Etait-ce utile de publier un dictionnaire des injures littéraires ? Bien sûr que non. Ce qui est la première bonne raison de l’avoir fait. Inutile, élitiste, injurieux, débordant de mauvaise foi, cet ouvrage a tout pour déplaire à son époque et c’est pourquoi il nous faut immédiatement remercier Pierre Chalmin de s’en être chargé.

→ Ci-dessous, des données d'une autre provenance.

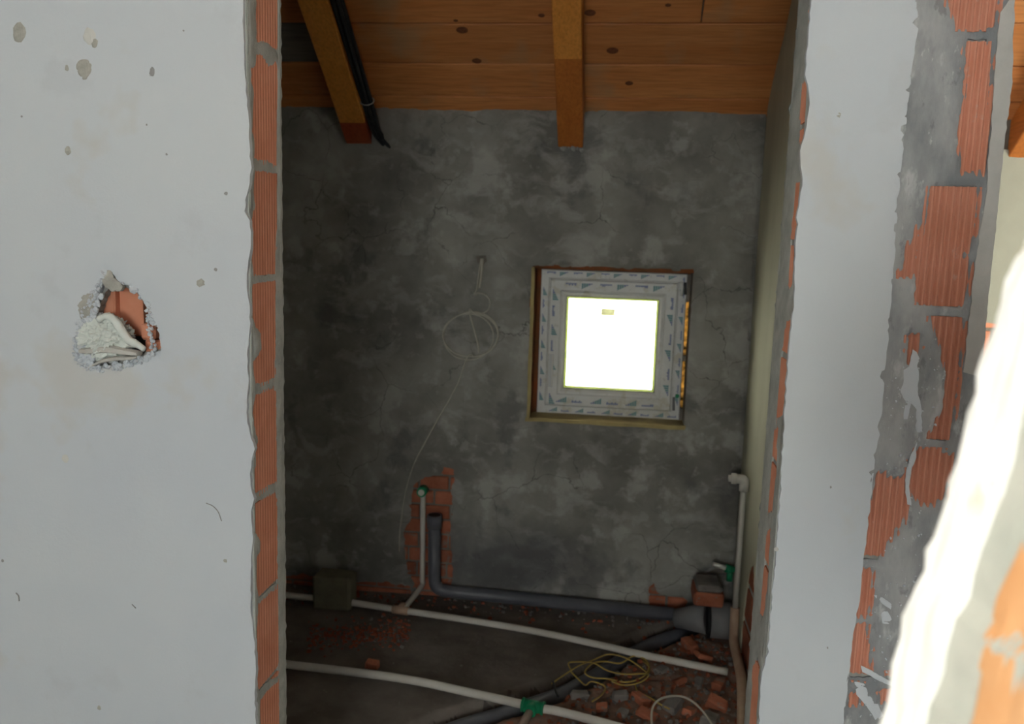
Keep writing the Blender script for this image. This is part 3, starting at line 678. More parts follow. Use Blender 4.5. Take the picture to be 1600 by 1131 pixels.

Voici sans doute le plus grand condensé de mauvaise foi jamais commis. Règlements de compte, mesquineries, bassesses, jalousies : c’est le dictionnaire de l’ignominie humaine qu’il faudrait l’appeler. Quel intérêt y a-t-il à cela, s’interrogera-t-on ? Celui de se rappeler que l’être humain peut aussi être grand dans sa petitesse et qu’artistes et écrivains sont, loin des poncifs actuels, plus souvent veules que généreux ; que seule l’efficacité de la phrase, aiguisée comme une lame tranchante, peut faire considérer de grands génies comme tels lorsqu’ils s’abandonnent à leurs plus noirs penchants.
En se promenant dans ce miroir de l’âme humaine – que beaucoup de mes contemporains préfèreront ne pas voir, persuadés qu’en ignorant sa propre laideur on en arrive à être beau – on se dira que beaucoup et parmi les plus célèbres ont été oubliés. La subjectivité totale de cet ouvrage est encore une de ses qualités.
Malgré tout, certaines citations touchent de si près la vérité qu’on en reprocherait presque à leurs auteurs d’avoir oublié leur mauvaise foi. Ainsi de ces quelques phrases tirées du Journal impossible de Pierre-Emmanuel Prouvost d’Agostino :
« Chez les Delerm, c’est le néant de père en fils : père, fils et sans esprit. La « littérature » du père méritera de demeurer comme témoignage des ravages que peuvent occasionner, sur les esprits simples, le décervelage en règle de ce qu’on nomme encore l’Education Nationale et la lecture hebdomadaire de Télérama.
Delerm, père et fils : le père nous avait fait l’éloge vibrant du pet de mouche ; le fils l’exprime, et même, parvient à en imiter toute l’infinie subtilité, en en exhalant le souffle inspiré.
L’ennui avec Delerm (Philippe), c’est que, d’abord, il écrit avec les pieds… Mais qu’en plus, il a les pieds plats. »
Pierre Chalmin, Dictionnaire des injures littéraires, Ta gueule Bukowski, l’Editeur.